## WHAT TO DO
State only the count of lines in the listing below that hold "script".

## Entries with scene source code

(begin)

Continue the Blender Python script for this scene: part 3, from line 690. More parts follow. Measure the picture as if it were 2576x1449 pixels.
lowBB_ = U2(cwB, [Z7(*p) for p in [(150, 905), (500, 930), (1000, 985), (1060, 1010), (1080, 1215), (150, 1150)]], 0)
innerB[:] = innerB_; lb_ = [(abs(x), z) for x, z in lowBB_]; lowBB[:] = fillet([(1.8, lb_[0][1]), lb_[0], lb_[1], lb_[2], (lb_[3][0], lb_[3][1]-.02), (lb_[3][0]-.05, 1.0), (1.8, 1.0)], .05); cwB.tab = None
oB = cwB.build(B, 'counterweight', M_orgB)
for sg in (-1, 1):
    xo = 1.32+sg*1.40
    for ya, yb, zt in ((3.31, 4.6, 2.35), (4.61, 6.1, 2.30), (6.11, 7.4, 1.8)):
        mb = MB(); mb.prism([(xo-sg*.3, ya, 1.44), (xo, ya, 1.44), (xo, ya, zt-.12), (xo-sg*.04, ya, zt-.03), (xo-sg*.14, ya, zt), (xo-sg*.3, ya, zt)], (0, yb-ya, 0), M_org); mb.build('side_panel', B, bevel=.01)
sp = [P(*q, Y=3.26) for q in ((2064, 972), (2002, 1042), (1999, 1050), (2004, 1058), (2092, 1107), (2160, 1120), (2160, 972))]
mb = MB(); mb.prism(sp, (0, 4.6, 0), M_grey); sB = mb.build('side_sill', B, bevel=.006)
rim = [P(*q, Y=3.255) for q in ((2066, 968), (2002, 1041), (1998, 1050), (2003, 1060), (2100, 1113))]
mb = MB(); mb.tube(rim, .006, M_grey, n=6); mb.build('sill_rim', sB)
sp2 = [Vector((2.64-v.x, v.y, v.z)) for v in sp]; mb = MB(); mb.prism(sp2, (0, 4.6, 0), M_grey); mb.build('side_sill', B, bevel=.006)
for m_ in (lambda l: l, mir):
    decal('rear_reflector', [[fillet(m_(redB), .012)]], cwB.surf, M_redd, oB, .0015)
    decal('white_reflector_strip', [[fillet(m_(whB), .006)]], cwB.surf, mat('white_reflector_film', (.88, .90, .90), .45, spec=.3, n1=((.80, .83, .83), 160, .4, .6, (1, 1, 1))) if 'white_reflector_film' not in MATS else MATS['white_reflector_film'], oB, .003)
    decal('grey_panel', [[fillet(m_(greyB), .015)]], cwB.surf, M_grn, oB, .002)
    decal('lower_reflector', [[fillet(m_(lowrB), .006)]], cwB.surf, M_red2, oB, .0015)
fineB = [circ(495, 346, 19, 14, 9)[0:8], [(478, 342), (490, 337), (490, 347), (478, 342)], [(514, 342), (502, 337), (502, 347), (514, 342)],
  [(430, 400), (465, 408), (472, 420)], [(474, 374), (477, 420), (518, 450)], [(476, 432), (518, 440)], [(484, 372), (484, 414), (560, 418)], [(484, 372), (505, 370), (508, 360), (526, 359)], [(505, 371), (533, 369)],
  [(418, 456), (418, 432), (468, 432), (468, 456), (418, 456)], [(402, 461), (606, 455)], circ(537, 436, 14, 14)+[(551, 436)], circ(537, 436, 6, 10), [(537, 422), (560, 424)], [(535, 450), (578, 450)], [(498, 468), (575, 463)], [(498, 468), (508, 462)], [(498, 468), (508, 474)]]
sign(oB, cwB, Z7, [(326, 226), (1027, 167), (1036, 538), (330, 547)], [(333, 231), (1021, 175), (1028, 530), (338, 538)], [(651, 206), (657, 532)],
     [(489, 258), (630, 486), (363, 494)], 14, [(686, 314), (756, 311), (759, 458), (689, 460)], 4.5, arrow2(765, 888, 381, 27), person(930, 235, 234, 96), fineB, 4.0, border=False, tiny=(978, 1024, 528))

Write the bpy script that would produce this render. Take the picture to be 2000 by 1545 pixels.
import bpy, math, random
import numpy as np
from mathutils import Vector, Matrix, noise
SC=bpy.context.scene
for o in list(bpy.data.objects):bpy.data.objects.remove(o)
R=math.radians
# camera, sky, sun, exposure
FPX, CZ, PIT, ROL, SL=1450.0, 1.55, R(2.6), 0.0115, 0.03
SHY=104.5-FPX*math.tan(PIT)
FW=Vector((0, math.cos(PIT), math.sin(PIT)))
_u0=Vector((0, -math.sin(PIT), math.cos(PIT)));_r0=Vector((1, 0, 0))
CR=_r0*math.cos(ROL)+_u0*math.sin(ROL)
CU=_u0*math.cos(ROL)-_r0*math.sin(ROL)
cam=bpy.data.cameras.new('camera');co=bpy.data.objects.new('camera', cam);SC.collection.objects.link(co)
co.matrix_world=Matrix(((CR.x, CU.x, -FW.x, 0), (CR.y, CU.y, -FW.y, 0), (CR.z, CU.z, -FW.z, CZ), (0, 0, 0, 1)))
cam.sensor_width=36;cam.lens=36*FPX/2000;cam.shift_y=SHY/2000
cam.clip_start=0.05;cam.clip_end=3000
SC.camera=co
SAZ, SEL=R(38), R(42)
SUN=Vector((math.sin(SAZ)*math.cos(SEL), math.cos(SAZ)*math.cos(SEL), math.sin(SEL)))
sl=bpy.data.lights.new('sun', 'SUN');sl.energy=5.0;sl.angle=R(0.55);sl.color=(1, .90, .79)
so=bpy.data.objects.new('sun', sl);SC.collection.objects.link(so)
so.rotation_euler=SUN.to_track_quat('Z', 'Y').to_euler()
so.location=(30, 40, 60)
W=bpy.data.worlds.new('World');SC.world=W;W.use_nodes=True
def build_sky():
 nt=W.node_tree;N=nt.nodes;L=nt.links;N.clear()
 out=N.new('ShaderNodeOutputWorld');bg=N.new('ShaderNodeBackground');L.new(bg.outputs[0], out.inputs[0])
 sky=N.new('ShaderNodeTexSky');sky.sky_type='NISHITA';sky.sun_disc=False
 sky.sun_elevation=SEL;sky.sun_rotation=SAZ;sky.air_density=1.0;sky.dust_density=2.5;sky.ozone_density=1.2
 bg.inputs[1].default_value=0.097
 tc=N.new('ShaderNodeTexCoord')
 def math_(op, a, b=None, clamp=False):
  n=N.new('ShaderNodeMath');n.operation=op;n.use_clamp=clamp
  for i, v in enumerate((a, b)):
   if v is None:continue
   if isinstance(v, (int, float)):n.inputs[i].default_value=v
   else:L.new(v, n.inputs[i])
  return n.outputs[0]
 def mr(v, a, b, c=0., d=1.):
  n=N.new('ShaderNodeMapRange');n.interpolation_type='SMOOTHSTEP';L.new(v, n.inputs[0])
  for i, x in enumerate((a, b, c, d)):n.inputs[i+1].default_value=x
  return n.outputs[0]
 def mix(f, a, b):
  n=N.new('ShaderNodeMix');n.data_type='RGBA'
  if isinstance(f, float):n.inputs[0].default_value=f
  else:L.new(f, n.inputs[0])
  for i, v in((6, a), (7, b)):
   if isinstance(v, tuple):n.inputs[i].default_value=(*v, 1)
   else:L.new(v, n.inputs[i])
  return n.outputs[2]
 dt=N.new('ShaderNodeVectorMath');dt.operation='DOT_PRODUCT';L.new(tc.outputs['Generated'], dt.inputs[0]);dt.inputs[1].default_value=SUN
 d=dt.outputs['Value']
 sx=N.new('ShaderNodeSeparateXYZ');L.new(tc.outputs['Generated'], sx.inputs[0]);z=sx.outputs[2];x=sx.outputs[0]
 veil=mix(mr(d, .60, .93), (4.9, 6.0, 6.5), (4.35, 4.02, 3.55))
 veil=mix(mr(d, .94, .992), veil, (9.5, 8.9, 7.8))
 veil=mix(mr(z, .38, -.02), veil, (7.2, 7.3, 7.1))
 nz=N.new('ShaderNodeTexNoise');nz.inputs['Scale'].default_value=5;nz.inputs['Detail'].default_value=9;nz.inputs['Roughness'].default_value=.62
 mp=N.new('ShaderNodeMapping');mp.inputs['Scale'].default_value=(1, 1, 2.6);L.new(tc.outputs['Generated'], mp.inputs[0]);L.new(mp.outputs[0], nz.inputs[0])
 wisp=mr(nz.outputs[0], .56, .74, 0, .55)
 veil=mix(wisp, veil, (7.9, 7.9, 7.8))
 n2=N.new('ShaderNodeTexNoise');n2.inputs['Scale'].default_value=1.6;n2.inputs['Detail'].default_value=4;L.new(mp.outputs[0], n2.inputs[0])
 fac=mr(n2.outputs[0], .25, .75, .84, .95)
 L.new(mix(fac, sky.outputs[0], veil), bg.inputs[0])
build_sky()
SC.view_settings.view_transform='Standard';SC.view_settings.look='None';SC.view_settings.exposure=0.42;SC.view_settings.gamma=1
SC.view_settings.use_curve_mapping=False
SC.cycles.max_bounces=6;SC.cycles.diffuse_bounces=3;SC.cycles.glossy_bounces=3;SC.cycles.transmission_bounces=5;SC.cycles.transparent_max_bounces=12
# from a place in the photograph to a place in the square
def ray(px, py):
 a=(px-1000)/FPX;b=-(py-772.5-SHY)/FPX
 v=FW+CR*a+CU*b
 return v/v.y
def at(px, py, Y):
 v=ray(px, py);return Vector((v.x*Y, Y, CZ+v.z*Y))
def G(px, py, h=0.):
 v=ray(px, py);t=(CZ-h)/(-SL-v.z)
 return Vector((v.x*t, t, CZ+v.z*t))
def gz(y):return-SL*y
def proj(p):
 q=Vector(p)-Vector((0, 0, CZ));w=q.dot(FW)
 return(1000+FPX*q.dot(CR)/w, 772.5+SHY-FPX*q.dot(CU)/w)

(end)

## EXERCISE ANSWER
2